I know all technical articles these days are supposed to be about artificial intelligence, but I think many organizations are still working to modernize their application development lifecycles. I was going through my file archives this weekend and came across an old graphic I used often, and it made me reflect. Having spent over 30 years in the IT space, I’ve witnessed the evolution of technology from mainframes to desktops, cloud computing, and handheld computers, which we now refer to as phones. Keyboards have given way to mice, and now our fingers and voices are the primary input methods. Our access to data has transformed from being limited to being fully searchable, and now it can be dynamically generated in a summarized form using AI. My journey began with coding in C, Pascal, and Visual Basic, and I later transitioned to C#, JavaScript, and Python. The languages may have changed, but the processes remained consistent. We would gather requirements, design the solution, code, test, and deploy. Occasionally, we would deploy and let the user test, but that’s a different article. One of my favorite jokes from my development days was, “You start coding, and I’ll go find out what they want.”
I liked it so much that I asked my talented son, the Graphic Artist, to create my own graphic for the saying. I liked this joke because it allowed me, as a developer, to call out to my business partners the importance of understanding their business processes and requirements. How could I ever build a solution if I didn’t know what they needed? This spawned the role of the Business Analyst. Their role was to get the requirements, document the processes, and help the developers deliver a solution that meets the user’s needs. We built solutions using a waterfall method. Gather the requirements, analyze the rules and processes, design the solution, code it, test it, and deploy it. The joke was that bad development teams would have someone start coding while someone else went and found out what the user wanted. It was illogical in a waterfall development model to work this way.
However, as technology has evolved and our development methodologies have modernized, I find myself reconsidering the use of this diagram. It is now less tongue-in-cheek and a more optimal approach. This reevaluation is also tied to my transition in my career from the developer’s chair to an Enterprise Architect (EA) role, which has given me a broader perspective on solution development.
The beauty of our modern development methodologies is that we CAN start building the application as we gather the valid requirements. The concepts of Minimum Viable Product (MVP) and Packaged Business Capabilities (PCB) have revolutionized our approach, allowing us to accelerate our time to market and deliver quality solutions quicker than ever before. As an EA, I’ve coined my own architectural principle, ‘Always is cheap, sometimes is expensive.’ ™ This approach allows us to standardize specific components of our applications and have scaffolding ready to go when the business calls for a new solution. We know we’ll need user management for most applications, logging, and a pre-defined look and feel. These items can be in our base application, accelerating our application development lifecycle.

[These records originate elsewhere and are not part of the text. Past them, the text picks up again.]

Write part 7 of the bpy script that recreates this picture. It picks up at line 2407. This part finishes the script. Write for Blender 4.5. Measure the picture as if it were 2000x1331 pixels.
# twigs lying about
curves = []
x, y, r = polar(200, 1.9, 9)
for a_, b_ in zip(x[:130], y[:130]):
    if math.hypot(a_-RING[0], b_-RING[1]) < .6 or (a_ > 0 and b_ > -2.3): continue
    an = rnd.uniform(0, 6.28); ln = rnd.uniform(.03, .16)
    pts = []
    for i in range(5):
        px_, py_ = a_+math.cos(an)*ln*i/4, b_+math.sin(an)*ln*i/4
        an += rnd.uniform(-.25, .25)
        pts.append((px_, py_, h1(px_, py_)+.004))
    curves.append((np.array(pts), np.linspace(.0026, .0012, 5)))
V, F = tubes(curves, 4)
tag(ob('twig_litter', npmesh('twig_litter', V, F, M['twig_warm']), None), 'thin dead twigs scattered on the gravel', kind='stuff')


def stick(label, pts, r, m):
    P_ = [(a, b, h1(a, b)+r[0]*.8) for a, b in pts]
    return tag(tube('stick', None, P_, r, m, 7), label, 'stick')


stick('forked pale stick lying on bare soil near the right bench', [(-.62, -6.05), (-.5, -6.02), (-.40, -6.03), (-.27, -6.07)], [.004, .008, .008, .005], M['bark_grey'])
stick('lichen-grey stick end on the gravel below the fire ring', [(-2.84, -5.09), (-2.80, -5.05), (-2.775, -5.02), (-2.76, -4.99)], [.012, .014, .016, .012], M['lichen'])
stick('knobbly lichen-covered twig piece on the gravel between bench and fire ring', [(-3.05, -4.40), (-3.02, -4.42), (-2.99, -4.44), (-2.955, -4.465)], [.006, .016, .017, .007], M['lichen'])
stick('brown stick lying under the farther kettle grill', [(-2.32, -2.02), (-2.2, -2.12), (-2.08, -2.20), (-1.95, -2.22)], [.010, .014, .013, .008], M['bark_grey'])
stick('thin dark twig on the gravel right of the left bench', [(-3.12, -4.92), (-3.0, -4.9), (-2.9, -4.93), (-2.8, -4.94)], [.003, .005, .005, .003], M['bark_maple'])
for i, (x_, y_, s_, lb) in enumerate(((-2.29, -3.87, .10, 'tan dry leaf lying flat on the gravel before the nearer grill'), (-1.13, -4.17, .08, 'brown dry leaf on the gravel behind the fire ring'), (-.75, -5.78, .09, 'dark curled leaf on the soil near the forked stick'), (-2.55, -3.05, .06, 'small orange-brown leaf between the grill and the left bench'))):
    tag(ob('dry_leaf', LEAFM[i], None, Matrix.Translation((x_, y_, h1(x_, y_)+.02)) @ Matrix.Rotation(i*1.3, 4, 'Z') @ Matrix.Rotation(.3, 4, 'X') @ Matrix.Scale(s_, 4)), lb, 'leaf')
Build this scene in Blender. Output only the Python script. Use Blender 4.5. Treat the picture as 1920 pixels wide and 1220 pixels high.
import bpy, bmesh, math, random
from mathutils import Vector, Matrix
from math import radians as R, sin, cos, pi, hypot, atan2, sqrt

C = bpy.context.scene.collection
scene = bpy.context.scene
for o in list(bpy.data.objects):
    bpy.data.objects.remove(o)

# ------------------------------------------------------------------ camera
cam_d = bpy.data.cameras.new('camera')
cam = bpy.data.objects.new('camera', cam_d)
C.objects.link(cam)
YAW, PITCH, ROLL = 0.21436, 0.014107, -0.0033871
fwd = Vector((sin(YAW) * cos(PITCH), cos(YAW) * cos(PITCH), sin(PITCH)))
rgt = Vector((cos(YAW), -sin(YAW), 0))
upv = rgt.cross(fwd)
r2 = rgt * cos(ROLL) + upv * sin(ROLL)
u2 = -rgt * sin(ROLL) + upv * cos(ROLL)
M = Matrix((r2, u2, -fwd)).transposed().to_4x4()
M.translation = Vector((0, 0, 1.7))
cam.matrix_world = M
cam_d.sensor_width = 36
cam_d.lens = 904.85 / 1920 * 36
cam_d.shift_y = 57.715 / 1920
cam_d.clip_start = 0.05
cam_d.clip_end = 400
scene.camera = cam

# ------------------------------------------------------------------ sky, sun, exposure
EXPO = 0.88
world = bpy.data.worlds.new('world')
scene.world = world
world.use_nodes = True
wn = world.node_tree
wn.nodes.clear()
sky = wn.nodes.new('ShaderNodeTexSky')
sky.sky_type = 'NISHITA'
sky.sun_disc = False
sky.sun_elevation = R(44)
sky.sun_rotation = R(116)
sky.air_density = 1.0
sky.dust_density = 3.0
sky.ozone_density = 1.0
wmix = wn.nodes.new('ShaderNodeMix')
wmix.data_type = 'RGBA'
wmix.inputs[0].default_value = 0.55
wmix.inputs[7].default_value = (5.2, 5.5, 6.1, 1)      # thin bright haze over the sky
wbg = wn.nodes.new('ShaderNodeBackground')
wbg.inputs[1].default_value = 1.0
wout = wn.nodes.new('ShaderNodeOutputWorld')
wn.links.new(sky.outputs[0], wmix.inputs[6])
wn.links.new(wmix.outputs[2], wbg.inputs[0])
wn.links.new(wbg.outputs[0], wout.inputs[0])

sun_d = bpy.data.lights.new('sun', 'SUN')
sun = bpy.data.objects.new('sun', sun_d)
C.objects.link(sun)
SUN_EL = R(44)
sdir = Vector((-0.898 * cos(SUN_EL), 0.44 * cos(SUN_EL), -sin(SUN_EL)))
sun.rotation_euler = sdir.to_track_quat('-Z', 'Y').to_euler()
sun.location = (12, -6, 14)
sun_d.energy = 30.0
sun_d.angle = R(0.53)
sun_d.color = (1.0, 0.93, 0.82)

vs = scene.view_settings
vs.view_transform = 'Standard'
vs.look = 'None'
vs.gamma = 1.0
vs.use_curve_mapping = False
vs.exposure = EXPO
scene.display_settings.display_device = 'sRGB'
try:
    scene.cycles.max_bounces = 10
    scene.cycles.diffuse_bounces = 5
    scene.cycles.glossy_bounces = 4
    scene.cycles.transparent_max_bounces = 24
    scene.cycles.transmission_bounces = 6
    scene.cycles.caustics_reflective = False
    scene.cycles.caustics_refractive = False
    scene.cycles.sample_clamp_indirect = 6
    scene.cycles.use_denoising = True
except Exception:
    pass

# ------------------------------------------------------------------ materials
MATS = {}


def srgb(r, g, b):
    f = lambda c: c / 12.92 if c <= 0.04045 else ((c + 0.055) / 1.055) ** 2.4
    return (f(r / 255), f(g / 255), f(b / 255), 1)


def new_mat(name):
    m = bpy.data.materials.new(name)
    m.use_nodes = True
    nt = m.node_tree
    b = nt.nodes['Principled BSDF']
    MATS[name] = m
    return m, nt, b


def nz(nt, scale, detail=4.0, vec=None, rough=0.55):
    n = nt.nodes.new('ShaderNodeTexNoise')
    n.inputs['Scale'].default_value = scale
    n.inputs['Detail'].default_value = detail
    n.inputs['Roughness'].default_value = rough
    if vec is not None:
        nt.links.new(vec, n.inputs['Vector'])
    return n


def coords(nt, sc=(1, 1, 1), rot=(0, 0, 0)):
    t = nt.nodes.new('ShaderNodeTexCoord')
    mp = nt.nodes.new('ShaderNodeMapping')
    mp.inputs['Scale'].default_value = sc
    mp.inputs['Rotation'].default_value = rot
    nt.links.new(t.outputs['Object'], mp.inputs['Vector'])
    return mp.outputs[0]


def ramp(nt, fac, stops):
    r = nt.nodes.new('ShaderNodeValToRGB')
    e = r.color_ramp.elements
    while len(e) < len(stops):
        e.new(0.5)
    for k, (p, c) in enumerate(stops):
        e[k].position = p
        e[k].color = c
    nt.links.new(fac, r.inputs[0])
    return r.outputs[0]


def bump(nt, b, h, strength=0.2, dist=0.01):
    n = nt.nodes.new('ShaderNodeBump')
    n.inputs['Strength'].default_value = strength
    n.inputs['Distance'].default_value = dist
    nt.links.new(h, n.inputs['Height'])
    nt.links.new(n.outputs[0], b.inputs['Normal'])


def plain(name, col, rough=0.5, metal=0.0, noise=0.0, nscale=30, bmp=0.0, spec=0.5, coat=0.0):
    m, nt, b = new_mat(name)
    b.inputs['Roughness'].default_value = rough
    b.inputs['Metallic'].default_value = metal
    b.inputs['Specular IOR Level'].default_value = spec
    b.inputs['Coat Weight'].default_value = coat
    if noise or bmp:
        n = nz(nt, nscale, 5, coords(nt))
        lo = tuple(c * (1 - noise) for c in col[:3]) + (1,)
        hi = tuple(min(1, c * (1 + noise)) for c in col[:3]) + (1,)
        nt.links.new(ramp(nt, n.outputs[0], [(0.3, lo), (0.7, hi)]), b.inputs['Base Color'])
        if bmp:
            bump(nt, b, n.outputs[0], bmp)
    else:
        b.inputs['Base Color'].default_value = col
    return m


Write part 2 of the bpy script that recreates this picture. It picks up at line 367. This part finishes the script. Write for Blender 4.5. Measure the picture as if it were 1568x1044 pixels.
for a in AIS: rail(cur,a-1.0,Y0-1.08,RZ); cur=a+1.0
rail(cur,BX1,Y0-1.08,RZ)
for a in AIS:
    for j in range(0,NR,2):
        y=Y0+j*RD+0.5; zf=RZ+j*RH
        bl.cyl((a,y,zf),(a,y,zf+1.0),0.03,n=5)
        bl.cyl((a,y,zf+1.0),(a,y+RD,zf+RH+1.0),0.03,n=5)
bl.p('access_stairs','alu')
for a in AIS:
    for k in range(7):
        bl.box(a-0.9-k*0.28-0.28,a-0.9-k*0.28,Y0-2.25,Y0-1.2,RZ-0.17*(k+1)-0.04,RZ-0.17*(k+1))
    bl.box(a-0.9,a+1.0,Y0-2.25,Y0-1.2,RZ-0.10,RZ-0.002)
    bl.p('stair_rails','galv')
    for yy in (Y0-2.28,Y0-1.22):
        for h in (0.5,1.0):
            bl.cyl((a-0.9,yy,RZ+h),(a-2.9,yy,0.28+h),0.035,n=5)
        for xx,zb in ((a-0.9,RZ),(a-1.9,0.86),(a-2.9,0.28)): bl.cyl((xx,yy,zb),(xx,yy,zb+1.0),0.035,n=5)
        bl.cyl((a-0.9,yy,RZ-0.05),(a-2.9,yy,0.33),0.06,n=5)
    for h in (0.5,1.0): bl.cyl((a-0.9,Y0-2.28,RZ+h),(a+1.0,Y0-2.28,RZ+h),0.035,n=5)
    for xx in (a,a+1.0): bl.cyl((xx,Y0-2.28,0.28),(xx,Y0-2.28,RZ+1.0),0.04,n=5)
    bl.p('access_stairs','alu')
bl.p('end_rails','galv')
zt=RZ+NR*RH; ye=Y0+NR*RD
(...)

If we rely on Process Architecture in our organization, our development team should understand how the business operates. Our business architects work with our solution architects to leverage operating and organizational models aligned with business capabilities. Then, we can start to work on the critical elements of the solution as we harden the requirements. The business architecture is tied to the key business value, or North Star, for the desired solution we will deliver.
If we use a Service-Oriented Model, we can use mocking endpoints to show the developers what the payloads might look like. These endpoints can quickly be built out for testing and consumption to demonstrate end-to-end integration without actual endpoints yet developed. The business partners can review the data elements and accelerate the information architecture validation for the desired solution.
As new technologies emerge, I often think that what is new is old. We still gather solid requirements and ensure our solution designs have proper security. We need to worry about scale and performance. However, I am energized by the emergence of business architecture and other enabling capabilities like CI/CD and API-driven development. These tools will allow us to deliver quality solutions quickly if we embrace them.
So go ahead. You start coding, and I will go find out what they want.